Given request: Using the records that follow, copy every line containing the word "script".

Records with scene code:
════

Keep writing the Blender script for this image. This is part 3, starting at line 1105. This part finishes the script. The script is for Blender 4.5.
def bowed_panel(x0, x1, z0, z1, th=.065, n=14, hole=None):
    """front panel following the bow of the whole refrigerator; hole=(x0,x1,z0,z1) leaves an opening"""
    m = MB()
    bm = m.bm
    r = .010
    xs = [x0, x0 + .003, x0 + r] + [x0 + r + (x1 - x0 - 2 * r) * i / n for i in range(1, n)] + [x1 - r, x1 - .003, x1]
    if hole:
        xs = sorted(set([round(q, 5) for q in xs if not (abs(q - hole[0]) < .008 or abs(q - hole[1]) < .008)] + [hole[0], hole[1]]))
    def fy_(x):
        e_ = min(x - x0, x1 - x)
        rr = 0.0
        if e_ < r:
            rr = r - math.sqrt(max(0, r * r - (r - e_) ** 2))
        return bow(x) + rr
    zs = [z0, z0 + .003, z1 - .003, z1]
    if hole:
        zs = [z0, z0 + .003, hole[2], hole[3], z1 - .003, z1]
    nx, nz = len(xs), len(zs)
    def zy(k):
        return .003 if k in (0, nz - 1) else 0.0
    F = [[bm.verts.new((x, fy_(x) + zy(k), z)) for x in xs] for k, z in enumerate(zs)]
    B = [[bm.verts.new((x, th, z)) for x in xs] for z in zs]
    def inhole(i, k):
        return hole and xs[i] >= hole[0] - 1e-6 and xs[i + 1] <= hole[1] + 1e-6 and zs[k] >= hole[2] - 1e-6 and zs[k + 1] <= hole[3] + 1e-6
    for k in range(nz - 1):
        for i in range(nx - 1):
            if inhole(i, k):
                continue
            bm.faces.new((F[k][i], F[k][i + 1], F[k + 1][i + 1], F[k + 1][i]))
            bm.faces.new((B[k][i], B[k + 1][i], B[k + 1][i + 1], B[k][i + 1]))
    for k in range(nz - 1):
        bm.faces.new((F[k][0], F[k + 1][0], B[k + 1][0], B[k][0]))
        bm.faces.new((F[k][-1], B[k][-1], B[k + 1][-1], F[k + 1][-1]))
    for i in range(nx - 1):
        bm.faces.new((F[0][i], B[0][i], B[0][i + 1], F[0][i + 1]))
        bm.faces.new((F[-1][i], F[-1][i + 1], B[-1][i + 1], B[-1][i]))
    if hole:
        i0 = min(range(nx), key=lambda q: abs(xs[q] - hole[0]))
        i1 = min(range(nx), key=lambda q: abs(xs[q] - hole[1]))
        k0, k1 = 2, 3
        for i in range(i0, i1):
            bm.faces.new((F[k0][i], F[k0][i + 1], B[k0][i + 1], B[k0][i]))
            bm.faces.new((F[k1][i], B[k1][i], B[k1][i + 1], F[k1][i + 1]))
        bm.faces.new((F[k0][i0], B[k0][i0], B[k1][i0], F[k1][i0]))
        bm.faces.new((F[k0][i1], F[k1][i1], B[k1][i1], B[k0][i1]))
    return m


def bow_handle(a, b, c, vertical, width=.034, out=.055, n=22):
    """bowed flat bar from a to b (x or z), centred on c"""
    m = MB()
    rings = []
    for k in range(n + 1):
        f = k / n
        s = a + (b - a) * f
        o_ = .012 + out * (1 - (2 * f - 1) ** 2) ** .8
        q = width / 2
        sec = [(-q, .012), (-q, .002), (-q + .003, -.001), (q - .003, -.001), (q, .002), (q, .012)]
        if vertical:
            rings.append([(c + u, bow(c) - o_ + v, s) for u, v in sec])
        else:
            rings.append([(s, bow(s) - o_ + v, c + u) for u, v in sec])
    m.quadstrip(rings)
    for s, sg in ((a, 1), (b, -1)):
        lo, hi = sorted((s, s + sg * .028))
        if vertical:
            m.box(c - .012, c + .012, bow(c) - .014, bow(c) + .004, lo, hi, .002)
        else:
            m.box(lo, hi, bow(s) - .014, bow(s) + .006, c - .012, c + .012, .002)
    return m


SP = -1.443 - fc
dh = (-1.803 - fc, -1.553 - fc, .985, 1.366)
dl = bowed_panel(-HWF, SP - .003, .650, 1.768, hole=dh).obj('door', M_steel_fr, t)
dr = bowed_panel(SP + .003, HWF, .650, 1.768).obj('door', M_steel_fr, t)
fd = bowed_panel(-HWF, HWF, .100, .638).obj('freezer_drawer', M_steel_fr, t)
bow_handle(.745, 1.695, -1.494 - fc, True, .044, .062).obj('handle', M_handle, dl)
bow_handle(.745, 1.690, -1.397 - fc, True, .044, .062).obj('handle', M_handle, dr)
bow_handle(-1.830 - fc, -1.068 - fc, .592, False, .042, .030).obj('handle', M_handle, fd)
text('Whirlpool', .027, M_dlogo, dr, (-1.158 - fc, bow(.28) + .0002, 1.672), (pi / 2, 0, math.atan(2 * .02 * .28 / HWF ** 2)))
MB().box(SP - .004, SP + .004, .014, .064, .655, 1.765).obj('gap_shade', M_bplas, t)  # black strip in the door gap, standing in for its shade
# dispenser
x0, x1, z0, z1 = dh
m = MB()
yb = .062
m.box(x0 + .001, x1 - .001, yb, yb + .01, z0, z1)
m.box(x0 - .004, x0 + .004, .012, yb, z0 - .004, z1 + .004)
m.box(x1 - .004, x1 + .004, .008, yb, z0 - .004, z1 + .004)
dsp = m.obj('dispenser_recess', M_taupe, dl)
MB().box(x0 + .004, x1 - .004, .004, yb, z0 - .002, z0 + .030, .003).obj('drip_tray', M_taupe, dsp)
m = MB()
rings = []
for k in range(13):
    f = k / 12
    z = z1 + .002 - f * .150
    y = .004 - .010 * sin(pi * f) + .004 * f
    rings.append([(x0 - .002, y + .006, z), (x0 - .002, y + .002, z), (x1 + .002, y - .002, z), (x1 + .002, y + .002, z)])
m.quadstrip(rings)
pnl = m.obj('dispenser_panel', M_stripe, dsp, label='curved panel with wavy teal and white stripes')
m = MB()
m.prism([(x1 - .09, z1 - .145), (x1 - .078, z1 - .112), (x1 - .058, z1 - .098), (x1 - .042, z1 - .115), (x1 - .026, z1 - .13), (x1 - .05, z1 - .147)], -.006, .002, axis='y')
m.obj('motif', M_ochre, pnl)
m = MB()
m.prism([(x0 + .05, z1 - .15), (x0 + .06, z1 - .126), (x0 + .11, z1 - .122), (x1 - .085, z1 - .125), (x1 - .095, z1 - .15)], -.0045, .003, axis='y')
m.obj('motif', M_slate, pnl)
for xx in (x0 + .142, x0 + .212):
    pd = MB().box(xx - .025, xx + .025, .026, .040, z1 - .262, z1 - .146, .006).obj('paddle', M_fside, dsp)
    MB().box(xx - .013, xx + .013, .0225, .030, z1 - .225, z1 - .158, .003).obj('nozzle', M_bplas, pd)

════

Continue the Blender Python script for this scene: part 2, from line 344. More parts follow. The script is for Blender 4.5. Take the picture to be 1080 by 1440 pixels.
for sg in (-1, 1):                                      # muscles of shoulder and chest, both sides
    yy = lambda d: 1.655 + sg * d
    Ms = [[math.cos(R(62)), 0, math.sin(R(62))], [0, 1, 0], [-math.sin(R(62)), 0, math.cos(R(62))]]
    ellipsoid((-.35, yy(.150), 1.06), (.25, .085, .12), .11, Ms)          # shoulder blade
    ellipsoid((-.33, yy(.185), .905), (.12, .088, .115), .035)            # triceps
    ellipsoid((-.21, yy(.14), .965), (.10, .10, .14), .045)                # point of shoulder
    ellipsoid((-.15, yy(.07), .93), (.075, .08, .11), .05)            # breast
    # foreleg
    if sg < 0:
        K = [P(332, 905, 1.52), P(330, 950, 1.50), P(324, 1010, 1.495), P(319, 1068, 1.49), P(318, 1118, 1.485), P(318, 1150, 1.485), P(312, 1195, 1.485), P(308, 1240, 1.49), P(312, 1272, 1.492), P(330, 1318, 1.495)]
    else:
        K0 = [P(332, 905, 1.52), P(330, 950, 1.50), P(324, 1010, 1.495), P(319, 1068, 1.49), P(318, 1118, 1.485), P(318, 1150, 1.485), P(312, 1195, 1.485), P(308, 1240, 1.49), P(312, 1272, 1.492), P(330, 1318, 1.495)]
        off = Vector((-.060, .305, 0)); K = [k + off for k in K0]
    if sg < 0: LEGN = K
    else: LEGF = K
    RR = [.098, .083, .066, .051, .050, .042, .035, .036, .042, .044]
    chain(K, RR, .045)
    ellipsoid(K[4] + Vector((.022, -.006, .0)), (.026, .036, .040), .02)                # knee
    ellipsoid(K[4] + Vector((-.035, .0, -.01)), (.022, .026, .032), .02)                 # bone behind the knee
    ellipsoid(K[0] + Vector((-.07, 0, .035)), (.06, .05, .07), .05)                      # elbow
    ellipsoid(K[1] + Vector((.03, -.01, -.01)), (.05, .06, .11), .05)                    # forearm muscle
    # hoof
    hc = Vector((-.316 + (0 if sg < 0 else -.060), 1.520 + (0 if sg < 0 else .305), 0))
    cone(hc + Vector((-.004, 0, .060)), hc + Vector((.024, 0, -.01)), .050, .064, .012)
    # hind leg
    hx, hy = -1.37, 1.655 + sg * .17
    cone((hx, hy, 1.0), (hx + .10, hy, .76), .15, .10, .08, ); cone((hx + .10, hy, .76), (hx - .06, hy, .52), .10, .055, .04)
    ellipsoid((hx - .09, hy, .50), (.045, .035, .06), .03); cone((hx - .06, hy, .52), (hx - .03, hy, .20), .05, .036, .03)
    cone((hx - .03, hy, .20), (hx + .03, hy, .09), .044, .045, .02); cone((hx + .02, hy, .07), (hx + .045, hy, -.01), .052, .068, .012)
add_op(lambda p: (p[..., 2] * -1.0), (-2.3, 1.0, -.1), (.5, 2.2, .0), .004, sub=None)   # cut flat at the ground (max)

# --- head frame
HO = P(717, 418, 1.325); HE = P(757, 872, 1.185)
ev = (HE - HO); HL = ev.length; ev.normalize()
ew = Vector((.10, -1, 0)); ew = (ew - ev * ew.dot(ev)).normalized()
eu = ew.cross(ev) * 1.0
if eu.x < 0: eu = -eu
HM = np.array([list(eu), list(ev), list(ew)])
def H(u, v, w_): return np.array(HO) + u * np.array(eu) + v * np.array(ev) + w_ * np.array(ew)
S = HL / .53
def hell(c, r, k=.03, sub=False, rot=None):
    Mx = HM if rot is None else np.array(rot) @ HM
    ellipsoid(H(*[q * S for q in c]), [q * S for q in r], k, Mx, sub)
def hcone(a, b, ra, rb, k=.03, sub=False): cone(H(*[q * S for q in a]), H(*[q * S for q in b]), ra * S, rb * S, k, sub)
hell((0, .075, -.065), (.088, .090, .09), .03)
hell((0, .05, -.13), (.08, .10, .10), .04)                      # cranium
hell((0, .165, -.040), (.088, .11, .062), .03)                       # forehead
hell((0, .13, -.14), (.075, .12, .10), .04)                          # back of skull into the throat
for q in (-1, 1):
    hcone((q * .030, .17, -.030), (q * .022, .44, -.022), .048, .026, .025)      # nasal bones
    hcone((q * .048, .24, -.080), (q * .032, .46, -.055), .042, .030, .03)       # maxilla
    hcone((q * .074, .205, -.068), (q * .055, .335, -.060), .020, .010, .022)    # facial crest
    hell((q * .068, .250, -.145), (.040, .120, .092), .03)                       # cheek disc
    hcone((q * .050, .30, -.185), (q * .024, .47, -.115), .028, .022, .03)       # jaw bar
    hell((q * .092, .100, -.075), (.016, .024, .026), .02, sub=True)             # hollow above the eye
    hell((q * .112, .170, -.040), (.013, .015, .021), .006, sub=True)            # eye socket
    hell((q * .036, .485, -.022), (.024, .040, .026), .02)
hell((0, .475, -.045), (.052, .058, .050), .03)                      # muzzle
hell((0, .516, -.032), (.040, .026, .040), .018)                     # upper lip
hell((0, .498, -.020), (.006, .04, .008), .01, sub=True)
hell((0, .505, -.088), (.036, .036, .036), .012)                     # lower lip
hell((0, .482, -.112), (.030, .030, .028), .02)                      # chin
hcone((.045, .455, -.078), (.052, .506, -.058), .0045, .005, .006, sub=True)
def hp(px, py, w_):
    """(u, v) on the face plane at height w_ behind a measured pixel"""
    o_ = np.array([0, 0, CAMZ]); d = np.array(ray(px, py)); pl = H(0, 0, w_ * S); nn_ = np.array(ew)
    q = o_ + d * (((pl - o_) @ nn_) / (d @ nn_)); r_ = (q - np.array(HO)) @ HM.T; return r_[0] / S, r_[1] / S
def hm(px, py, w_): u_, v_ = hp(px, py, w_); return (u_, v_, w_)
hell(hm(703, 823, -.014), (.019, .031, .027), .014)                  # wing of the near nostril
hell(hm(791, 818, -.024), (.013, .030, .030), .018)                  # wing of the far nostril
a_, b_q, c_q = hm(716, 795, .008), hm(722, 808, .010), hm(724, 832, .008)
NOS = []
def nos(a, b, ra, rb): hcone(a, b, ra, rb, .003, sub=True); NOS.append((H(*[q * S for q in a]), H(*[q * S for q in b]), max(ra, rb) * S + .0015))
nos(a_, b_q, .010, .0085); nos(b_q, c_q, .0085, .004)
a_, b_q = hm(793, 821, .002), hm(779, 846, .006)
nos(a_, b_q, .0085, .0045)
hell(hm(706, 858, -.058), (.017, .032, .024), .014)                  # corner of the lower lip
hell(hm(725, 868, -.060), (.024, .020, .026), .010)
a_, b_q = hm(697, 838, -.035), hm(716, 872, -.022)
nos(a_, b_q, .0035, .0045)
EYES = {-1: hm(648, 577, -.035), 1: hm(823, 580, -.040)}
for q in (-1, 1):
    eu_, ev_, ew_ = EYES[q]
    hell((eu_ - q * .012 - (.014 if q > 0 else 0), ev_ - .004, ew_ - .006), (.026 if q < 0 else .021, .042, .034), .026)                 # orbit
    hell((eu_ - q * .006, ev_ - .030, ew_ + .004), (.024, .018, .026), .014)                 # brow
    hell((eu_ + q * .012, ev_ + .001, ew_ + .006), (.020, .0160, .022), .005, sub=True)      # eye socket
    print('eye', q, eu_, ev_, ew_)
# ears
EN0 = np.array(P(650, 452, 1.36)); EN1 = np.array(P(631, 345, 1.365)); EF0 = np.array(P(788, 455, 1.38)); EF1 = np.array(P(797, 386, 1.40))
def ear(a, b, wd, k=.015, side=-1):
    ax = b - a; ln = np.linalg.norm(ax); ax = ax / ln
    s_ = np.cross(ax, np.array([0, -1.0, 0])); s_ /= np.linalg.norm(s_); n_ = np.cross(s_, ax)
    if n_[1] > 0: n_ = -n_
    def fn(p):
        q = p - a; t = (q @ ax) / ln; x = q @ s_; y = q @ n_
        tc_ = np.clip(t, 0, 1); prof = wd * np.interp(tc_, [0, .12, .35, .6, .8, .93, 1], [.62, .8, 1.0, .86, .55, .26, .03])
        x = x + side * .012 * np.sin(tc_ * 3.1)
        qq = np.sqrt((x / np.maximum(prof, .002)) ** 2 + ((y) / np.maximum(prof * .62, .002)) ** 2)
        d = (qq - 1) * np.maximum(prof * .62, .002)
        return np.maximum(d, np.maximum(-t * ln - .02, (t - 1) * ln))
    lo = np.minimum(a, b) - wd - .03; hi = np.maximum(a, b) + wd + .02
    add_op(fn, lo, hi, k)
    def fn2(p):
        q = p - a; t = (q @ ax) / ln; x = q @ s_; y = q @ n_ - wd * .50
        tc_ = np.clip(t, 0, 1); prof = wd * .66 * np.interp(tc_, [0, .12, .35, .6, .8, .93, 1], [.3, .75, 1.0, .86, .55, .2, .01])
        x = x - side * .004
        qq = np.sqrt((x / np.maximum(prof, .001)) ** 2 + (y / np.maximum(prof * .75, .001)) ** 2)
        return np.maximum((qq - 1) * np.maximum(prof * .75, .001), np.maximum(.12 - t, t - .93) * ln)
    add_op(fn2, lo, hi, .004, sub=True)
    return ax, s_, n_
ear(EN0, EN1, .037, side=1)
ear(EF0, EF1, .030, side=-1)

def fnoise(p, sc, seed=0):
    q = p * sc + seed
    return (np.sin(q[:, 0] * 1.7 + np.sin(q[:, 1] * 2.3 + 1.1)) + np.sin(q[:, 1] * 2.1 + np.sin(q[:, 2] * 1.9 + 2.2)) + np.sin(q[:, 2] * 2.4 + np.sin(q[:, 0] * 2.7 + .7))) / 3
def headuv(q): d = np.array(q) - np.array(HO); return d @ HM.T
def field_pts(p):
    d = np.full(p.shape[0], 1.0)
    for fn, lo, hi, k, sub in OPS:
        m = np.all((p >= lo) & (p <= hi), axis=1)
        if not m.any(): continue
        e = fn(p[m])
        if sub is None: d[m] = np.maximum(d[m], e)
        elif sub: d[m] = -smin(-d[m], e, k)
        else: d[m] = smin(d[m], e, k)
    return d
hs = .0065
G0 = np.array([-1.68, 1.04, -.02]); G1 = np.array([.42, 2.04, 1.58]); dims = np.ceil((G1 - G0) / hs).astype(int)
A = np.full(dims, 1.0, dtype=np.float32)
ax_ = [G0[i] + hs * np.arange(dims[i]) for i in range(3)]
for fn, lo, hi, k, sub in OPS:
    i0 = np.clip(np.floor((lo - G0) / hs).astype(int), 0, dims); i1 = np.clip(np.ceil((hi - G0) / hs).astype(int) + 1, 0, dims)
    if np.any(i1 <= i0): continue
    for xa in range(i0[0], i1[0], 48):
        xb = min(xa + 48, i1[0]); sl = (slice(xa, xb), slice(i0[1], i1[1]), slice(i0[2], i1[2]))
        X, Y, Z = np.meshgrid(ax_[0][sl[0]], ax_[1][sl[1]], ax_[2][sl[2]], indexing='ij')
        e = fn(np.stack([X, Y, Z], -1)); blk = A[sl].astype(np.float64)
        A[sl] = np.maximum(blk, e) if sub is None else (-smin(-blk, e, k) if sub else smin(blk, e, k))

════

Output of the task:
Keep writing the Blender script for this image. This is part 3, starting at line 1105. This part finishes the script. The script is for Blender 4.5.
Continue the Blender Python script for this scene: part 2, from line 344. More parts follow. The script is for Blender 4.5. Take the picture to be 1080 by 1440 pixels.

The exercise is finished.